Si nous sommes capables de comprendre les enjeux de Tosca, d’une fugue de Bach ou d’une symphonie de Mahler, c’est parce que, pour nous, des musicologues, des historiens, des analystes et des philosophes et tous les acteur des disciplines périphériques à la musique ont étudié les paramètres qui ont vu naître l’œuvre. Transposons cela dans le domaine de l’Histoire : comment, par exemple, pourrait-on comprendre réellement la Seconde Guerre mondiale et l’avènement du nazisme si nous ignorons tout de la Première et de son dénouement ? Aujourd’hui, plus que jamais dans l’Histoire, l’homme est capable de comprendre le pourquoi des choses et, sans jouer au donneur de leçons, comprendre, c’est le premier sens du mot « intelligence »… et nous ne le faisons pas… ou alors si peu… ! Pour moi, vous le savez, tout est lié, inextricablement connecté et il est grand temps de corriger la dérive culturelle qui consiste à en renier l’importance. Finalement, le mélomane, en refusant la musicologie, ne serait-il pas en train de générer le même sort que bien des aspects de nos sociétés modernes en cédant à la consommation aveugle, superficielle, immédiate et déraisonnable, celle qui fait se précipiter l’homme vers l’abîme… ?

09. Le dernier piano sur lequel a joué Mozart (Prague, Graf)

Qu’est-ce à dire ? Que je défends l’historien ou le musicologue ? Absolument pas, je n’ai pas l’esprit de caste ! Ce que je défends par-dessus c’est la transmission de notre patrimoine dans des conditions qui permettent à chacun de bien en comprendre la portée. Si la musique est tragique, il est essentiel de comprendre pourquoi. L’art n’est pas un divertissement pur et simple, c’est un témoignage, une parole d’homme qui arrive jusqu’à nous et le moins que l’on puisse faire, c’est tâcher de comprendre ce qu’elle signifie.

Reste un problème… et de taille ! Quelle est la manière de transmettre tout cela ? Chacun n’a pas le temps, les moyens ou l’envie d’y consacrer sa vie. Pourtant chacun a le droit (le devoir) de comprendre. Pour cela il y a des gens, des historiens, des esthéticiens de l’art, des musicologues, ceux qui vivent pour transmettre… dans l’enseignement ou dans le monde de la culture. Leur devoir, souvent détourné, est de s’exprimer à l’intention de tous, avec les mots de chacun, avec pédagogie et simplicité qui ne doit jamais rimer avec nivellement par le bas. Au contraire, leur rôle est de hisser le mélomane à la hauteur du propos, à travailler de concert avec le musicien. Ces musicologues-là devront quitter leur tour d’ivoire et apprendre à sentir tout autant qu’à savoir.

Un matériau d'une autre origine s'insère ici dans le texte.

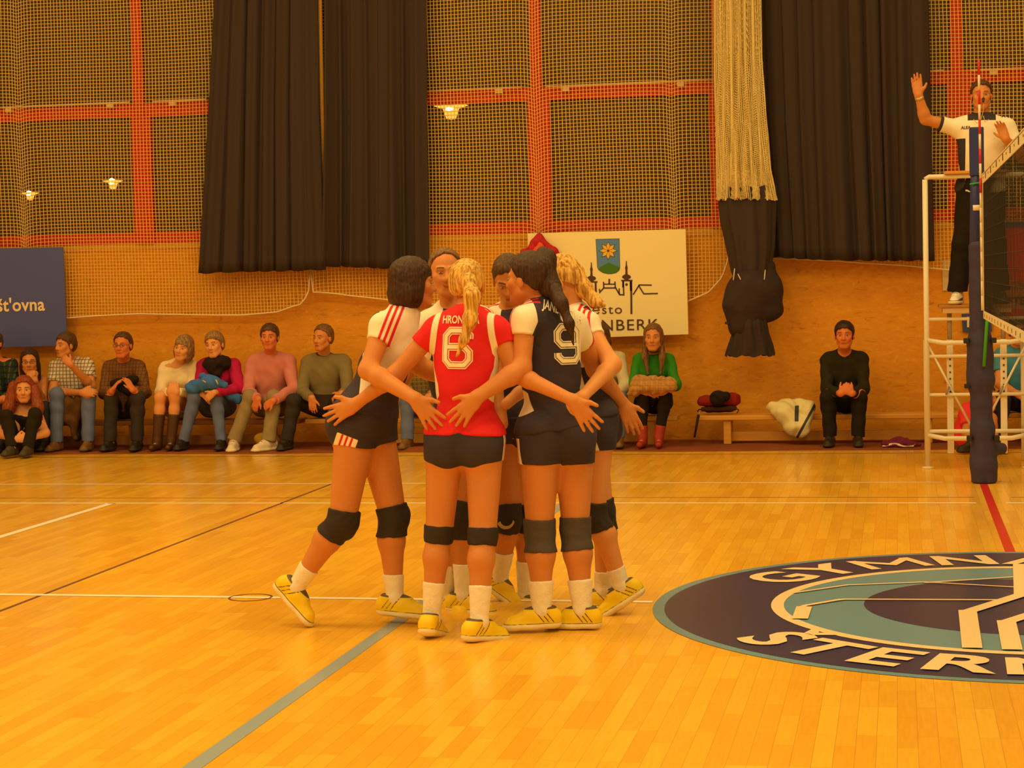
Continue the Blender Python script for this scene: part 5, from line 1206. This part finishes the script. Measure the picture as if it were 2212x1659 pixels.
# 6 woman in cream with boots
J = seated(dict(head=(396, 752, -.04), n=(387, 796), sa=(356, 808), sb=(416, 804), ea=(348, 848), eb=(418, 852), wa=(366, 846, -.02), wb=(382, 846, -.02), ka=(346, 858), kb=(378, 858), aa=(340, 955), ab=(370, 955), hip=(388, 888)), hf=(-.12, -1, -.2), fr=(-.12, -1, 0), hu=(.18, 0, 1), hipw=.09)
person(J, 'person in a cream jumper and short skirt with tall brown boots', h=HS, dims=WOM, skin='fair', female=True, hair=dict(kind='bob', m=H_ASH), smile=.5,
       hands=dict(a=hnd(J, 'a', (374, 838), (372, 832), curl=1.1), b=hnd(J, 'b', (366, 836), (372, 830), curl=1.1)), top=dict(m=cloth('cream', (.84, .68, .42)), sleeve=1, fore=.93, hem=.0, t=.020, vneck=1.0), bottom=dict(m=cloth('beige_skirt', (.50, .32, .14)), len=.35, t=.014, name='skirt', boot=dict(m=mat('boot_brown', (.075, .028, .010), .45), len=.60)))
# 7 woman in magenta with a dark scarf
J = seated(dict(head=(463, 745, -.04), n=(470, 790), sa=(438, 802), sb=(506, 800), ea=(430, 842), eb=(516, 838), wa=(440, 850, .02), wb=(462, 848, -.10), ka=(420, 858), kb=(466, 858), aa=(396, 955), ab=(478, 955), hip=(470, 888)), hf=(-.10, -1, -.12), hu=(-.12, 0, 1))
p = person(J, 'person in a magenta jumper with a thick dark loop scarf, smiling', h=HS, dims=WOM, skin='fair', female=True, hair=dict(kind='short', m=H_ASH, puff=.006), smile=1.3,
       hands=dict(a=hnd(J, 'a', (452, 862), (452, 842), curl=.6), b=hnd(J, 'b', (440, 866), (446, 842), curl=.7)), top=dict(m=cloth('magenta', (.50, .014, .10)), sleeve=1, fore=.88, hem=.0, t=.020), bottom=dict(m=JEAN, flare=.006), shoes=dict(m=SH_BK, k=.95))
c = at(469, 783, 4.52); sdf_obj('scarf', [rc(c+V(.085*math.cos(t), .075*math.sin(t), -.02*math.cos(2*t)), c+V(.085*math.cos(t+.63), .075*math.sin(t+.63), -.02*math.cos(2*t)), .052, k=.04) for t in np.arange(0, 6.28, .628)]+[rc(c+V(-.02, -.07, -.05), c+V(.02, -.075, -.10), .06, .05, .04)], .009, cloth('dark_knit', (.028, .015, .011), .5), p['root'], wob=(.006, 45))
jk = sdf_obj('jacket', [rc(at(415, 838, 4.25), at(455, 826, 4.20), .065, .075, .05), rc(at(455, 826, 4.20), at(485, 832, 4.25), .060, .03, .05), rc(at(436, 812, 4.30), at(478, 826, 4.28), .028, .030, .03), rc(at(488, 850, 4.34), at(512, 862, 4.40), .035, .05, .04)], .009, cloth('sky_blue', (.055, .18, .62)), None, wob=(.010, 34))
recenter(jk, at(450, 835, 4.25)); tag(jk, 'bright blue jacket bundled on the lap of the person in magenta', 'jacket')
for a, b in (((438, 822), (445, 826)), ((466, 820), (471, 830))): MB().tube([at(*a, 4.135), at(*b, 4.125)], .007, 6).build('yellow_patch', mat('patch_yellow', (.6, .45, .03), .6), jk, True)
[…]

Ils devront lier les choses entre-elles et ne jamais les considérer de manière isolée. Ils devront regarder notre monde tel qu’il est et utiliser les bonnes formules, celles qui montrent l’homme dans l’œuvre. Ils devront se garder ne pas dénaturer ou transposer de manière erronée les propos tenus par les musiciens. Ils devront enfin prendre conscience de leurs propres limites et travailler pour toujours être plus efficaces. Le jour où ils parviendront remplir ces « devoirs », je crois que loin de les rejeter comme de purs intellectuels élitistes qui polluent la musique de leurs propos, on les réclamera comme des « passeurs ».